The Hawks signed point guard Isaiah Taylor in October, after he played only four games with the Rockets in 2016-17. Soon Taylor was playing regular minutes for coach Mike Budenholzer, who urged Taylor to be more aggressive on offense and use his speed to get to the rim.

Eventually Taylor embraced that challenge. He played 1,167 minutes for the Hawks, and in his view, proved that he belongs in the NBA.

“All facts,” Taylor said after the season ended.

I wouldn't go quite that far, but, as I wrote not long ago: "There are enough positives in Taylor's game to make him a decent prospect: the rim attacking, the defense, the pushes in transition, and the playmaking. With improvement, he could turn out to be a solid backup point guard even as the Hawks (theoretically) transition to winning more games."

Taylor’s value going forward likely depends largely on his ability to develop a consistent jump shot. This season Taylor was a high-volume rim attacker with decent accuracy at that range and great foul-drawing ability. But he was a very inefficient scorer because he shot poor percentages from everywhere except near the basket.

Taylor's 43.4 effective field-goal percentage (non-garbage time) ranked in the ninth percentile among combo guards, per Cleaning the Glass. He ranked in the 26th percentile or lower in accuracy from the short midrange, long midrange and 3-point line.

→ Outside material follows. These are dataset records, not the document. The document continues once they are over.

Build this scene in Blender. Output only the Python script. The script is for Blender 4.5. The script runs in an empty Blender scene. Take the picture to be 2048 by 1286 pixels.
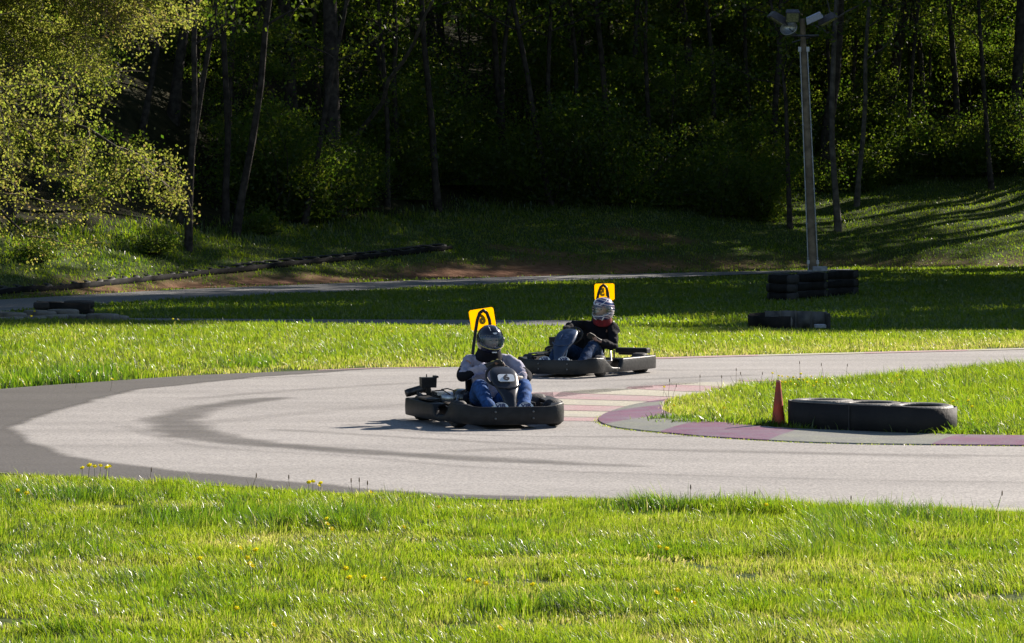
import bpy, bmesh, math, random
import numpy as np
from mathutils import Vector, Matrix, Quaternion

# ------------------------------------------------------------------ camera, light, exposure
sc = bpy.context.scene
COL = sc.collection
F, YH, H = 7000.0, 370.0, 2.3            # focal length (px of the 2048 px photo), horizon row, eye height
cam_d = bpy.data.cameras.new('camera')
cam = bpy.data.objects.new('camera', cam_d); COL.objects.link(cam)
cam.location = (0, 0, H); cam.rotation_euler = (math.pi/2, 0, 0)
cam_d.sensor_width = 36; cam_d.lens = F/2048*36
cam_d.shift_y = -(643-YH)/2048
cam_d.clip_end = 2000
sc.camera = cam

SUN = Vector((0.62, 0.62, 0.50)).normalized()
SUN_EL = math.asin(SUN.z); SUN_ROT = math.atan2(SUN.x, SUN.y)
w = bpy.data.worlds.new('World'); sc.world = w; w.use_nodes = True
nt = w.node_tree; bg = nt.nodes['Background']
sky = nt.nodes.new('ShaderNodeTexSky'); sky.sky_type = 'NISHITA'; sky.sun_disc = False
sky.sun_elevation = SUN_EL; sky.sun_rotation = SUN_ROT
sky.altitude = 1200; sky.air_density = 1.0; sky.dust_density = 0.4; sky.ozone_density = 1.0
nt.links.new(sky.outputs[0], bg.inputs[0]); bg.inputs[1].default_value = 0.055
sd = bpy.data.lights.new('sun', 'SUN'); sd.energy = 5.0; sd.angle = math.radians(0.5); sd.color = (1.0, 0.90, 0.79)
so = bpy.data.objects.new('sun', sd); COL.objects.link(so)
so.rotation_mode = 'QUATERNION'; so.rotation_quaternion = SUN.to_track_quat('Z', 'Y'); so.location = (30, 30, 40)
vs = sc.view_settings
vs.view_transform = 'Standard'; vs.look = 'None'; vs.gamma = 1.0; vs.exposure = 1.22
try: vs.use_curve_mapping = False
except Exception: pass
cy = sc.cycles
cy.max_bounces = 5; cy.diffuse_bounces = 2; cy.glossy_bounces = 2; cy.transmission_bounces = 4; cy.transparent_max_bounces = 6
cy.use_denoising = True
cy.sample_clamp_indirect = 4.0

rng = np.random.default_rng(7)
random.seed(7)

# ------------------------------------------------------------------ helpers
def tag(o, label=None, cat=None, group=None, kind=None):
    if label: o['label'] = label
    if cat: o['category'] = cat
    if group: o['group'] = group
    if kind: o['kind'] = kind
    return o

def empty(name, loc=(0,0,0), rz=0.0):
    o = bpy.data.objects.new(name, None); COL.objects.link(o)
    o.location = loc; o.rotation_euler = (0, 0, rz); o.empty_display_size = 0.2
    return o

def link(name, me, mat=None, parent=None):
    o = bpy.data.objects.new(name, me); COL.objects.link(o)
    if mat is not None:
        me.materials.clear(); me.materials.append(mat)
    if parent is not None: o.parent = parent
    return o

def smooth(me, on=True):
    me.polygons.foreach_set('use_smooth', [on]*len(me.polygons)); me.update()

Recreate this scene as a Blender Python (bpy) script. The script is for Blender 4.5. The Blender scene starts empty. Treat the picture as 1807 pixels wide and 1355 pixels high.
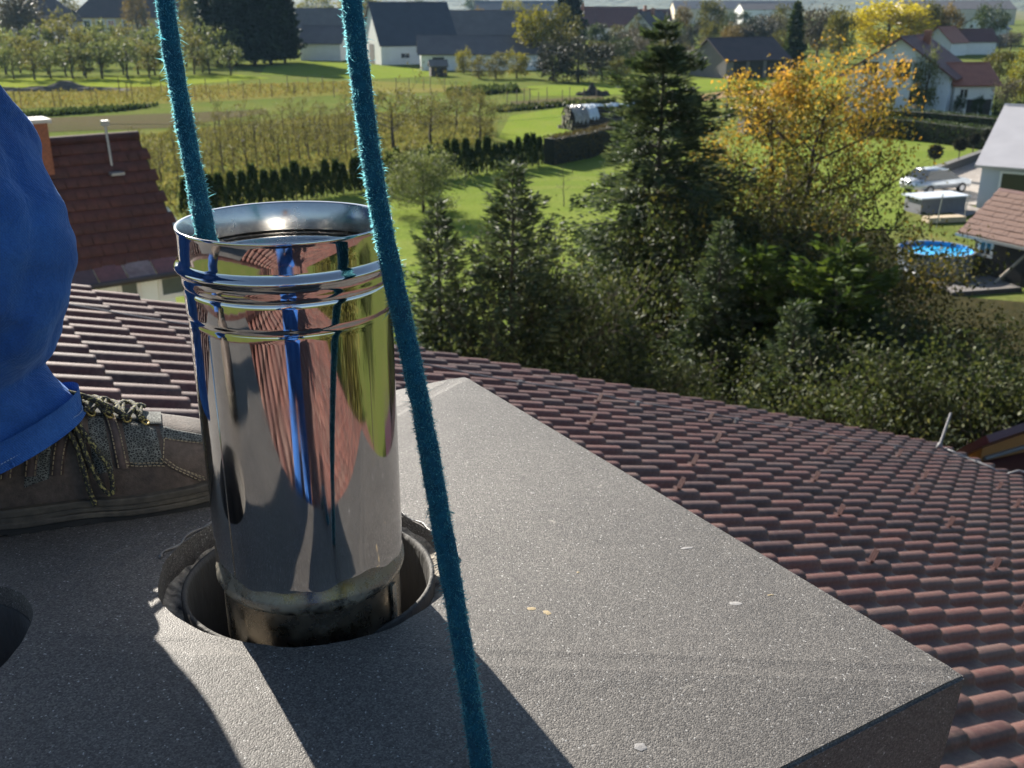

Taylor made just 20 of 80 3-point attempts (25 percent), and opponents increasingly conceded 3's to him while focusing on keeping him away from the basket.

Taylor’s speed allowed him to get into the paint for runners but, according to Synergy Sports, he scored just 0.55 points per possession on those plays while making 27 percent of 78 attempts (27 percent). That’s a tough shot for smaller players to make consistently, so it’s likely that the more plausible way for Taylor to improve his scoring efficiency is to develop a reliable jump shot.

Taylor said that will be his focus this summer.

“I think if I’m hitting a consistent jump shot I’ll be tough to guard,” Taylor said.

On defense, Taylor didn’t provide much production in blocks or steals and he had a high foul rate. However, Synergy data rated Taylor as a good pick-and-roll defender. And the Hawks were 3.7 per 100 possessions better on defense with Taylor on the court, and that trend held across six of the seven most-used lineups that included Taylor (with alignments including both him and Malcolm Delaney as particularly effective).

Taylor is under contract for next season at $1.5 million with two guarantee money dates this summer: one the day after the draft for $300,000 and the rest in July. Depending on what the Hawks do in the draft, I think there’s a decent chance Taylor returns.